--- START Dataset section ---

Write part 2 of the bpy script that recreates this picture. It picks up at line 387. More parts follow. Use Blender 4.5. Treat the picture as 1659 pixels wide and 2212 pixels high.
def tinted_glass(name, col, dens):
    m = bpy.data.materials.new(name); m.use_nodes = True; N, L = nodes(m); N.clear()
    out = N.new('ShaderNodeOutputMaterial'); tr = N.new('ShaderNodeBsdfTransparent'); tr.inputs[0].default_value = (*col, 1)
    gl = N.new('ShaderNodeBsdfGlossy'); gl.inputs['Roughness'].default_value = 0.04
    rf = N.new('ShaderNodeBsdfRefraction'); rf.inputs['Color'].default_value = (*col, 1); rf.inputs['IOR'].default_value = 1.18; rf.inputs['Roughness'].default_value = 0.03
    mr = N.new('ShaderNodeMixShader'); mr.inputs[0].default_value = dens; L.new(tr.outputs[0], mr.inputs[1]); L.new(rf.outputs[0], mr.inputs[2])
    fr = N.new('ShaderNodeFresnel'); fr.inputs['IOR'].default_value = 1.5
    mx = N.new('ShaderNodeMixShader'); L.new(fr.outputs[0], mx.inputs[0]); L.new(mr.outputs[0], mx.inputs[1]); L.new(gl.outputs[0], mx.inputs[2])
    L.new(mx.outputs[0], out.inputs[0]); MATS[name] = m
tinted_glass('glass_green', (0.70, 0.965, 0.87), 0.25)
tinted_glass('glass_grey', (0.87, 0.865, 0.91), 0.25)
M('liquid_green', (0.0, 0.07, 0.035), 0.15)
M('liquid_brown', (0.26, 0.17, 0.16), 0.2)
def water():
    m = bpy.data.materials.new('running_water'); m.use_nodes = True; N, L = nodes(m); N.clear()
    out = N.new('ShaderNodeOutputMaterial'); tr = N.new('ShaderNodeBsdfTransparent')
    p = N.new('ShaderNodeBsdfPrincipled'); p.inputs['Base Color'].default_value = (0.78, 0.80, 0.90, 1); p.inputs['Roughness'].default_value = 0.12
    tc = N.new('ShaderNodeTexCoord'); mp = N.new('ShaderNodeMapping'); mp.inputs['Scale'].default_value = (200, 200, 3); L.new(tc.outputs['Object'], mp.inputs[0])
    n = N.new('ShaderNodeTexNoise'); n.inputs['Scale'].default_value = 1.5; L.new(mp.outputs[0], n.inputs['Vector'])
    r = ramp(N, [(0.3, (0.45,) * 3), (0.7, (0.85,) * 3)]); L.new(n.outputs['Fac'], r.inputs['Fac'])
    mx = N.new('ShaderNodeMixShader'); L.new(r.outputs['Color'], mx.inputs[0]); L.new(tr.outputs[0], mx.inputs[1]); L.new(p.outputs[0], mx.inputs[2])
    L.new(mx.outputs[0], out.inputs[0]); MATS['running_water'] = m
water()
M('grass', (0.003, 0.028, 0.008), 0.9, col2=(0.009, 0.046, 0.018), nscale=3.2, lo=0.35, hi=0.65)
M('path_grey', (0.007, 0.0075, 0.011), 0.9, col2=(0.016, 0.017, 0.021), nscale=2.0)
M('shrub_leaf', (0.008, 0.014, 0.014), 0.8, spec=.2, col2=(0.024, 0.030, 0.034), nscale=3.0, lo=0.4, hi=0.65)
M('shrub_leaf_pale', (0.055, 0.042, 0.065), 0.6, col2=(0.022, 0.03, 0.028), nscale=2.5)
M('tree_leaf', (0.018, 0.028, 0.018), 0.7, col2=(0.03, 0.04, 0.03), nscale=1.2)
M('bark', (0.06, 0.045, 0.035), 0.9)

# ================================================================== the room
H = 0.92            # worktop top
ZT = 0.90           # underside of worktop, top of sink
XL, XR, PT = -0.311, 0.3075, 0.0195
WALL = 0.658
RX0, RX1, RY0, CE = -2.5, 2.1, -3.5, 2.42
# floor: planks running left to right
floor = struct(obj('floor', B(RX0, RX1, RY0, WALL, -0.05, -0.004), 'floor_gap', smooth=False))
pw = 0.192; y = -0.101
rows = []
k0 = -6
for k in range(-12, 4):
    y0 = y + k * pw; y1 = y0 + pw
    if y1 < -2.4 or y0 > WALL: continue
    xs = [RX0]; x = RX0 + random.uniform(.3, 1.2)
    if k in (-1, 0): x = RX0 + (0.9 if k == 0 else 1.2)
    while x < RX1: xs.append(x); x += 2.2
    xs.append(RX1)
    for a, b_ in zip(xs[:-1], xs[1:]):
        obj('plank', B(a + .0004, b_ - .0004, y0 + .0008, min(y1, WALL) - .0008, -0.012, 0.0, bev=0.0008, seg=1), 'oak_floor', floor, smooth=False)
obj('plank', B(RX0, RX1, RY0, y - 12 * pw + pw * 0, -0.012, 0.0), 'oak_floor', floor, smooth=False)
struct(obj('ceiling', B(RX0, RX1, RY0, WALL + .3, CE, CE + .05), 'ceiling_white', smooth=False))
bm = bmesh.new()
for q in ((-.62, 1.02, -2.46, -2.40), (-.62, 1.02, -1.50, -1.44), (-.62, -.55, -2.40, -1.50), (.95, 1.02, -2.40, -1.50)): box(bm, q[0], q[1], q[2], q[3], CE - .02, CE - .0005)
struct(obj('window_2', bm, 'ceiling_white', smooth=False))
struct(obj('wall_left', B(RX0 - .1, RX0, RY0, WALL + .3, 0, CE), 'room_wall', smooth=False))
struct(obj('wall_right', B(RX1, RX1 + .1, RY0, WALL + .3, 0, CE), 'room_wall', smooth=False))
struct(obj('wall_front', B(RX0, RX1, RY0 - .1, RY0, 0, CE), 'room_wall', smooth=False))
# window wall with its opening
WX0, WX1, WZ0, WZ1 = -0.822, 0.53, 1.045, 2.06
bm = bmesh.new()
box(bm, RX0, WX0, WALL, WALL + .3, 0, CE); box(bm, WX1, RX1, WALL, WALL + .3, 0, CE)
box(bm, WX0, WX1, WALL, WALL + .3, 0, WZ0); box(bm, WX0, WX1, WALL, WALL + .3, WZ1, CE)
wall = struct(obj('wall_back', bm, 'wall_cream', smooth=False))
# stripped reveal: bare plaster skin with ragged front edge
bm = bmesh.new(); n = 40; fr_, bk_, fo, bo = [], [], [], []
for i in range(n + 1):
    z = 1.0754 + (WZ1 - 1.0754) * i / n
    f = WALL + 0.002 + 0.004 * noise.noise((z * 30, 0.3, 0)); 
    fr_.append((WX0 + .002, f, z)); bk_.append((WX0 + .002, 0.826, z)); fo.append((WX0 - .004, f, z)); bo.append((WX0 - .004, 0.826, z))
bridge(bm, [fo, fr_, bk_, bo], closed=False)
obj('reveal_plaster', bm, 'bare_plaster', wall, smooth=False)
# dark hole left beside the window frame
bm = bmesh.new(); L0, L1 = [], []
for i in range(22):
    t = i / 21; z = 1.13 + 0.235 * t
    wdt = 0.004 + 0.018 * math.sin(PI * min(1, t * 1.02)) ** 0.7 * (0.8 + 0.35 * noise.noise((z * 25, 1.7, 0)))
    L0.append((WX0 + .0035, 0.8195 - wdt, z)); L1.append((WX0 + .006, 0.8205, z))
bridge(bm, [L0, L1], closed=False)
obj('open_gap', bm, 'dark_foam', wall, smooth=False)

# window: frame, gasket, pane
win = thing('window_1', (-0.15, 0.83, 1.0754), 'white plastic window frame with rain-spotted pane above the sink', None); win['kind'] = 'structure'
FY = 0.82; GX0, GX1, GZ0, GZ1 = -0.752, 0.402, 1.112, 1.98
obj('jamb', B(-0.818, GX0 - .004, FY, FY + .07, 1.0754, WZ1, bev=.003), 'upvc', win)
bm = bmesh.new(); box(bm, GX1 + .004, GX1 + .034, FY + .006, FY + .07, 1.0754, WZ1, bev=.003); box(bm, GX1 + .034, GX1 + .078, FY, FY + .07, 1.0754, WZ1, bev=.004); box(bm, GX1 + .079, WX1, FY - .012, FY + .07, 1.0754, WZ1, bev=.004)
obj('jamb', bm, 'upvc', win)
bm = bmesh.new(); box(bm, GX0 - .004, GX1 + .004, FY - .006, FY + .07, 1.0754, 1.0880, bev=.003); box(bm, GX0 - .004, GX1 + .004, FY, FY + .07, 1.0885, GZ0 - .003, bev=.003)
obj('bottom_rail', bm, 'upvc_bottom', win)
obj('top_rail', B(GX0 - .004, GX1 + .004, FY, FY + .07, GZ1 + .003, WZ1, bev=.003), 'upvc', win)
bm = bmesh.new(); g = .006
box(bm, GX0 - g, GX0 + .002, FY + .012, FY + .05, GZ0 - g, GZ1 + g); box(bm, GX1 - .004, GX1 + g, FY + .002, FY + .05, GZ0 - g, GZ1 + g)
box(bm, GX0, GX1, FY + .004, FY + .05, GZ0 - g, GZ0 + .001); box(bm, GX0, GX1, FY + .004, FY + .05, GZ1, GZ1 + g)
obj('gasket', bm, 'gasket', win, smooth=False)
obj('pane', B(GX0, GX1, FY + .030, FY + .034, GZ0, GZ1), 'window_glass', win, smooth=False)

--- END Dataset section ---

Written instruction:
The lines to extract from the data above begin with the line containing "0.04, 0.03), nscale=1.2)" and end with the line containing "M('bark', (0.06, 0.045, 0.035), 0.9)". Extract them exactly, including both.

Solution for this problem:
M('tree_leaf', (0.018, 0.028, 0.018), 0.7, col2=(0.03, 0.04, 0.03), nscale=1.2)
M('bark', (0.06, 0.045, 0.035), 0.9)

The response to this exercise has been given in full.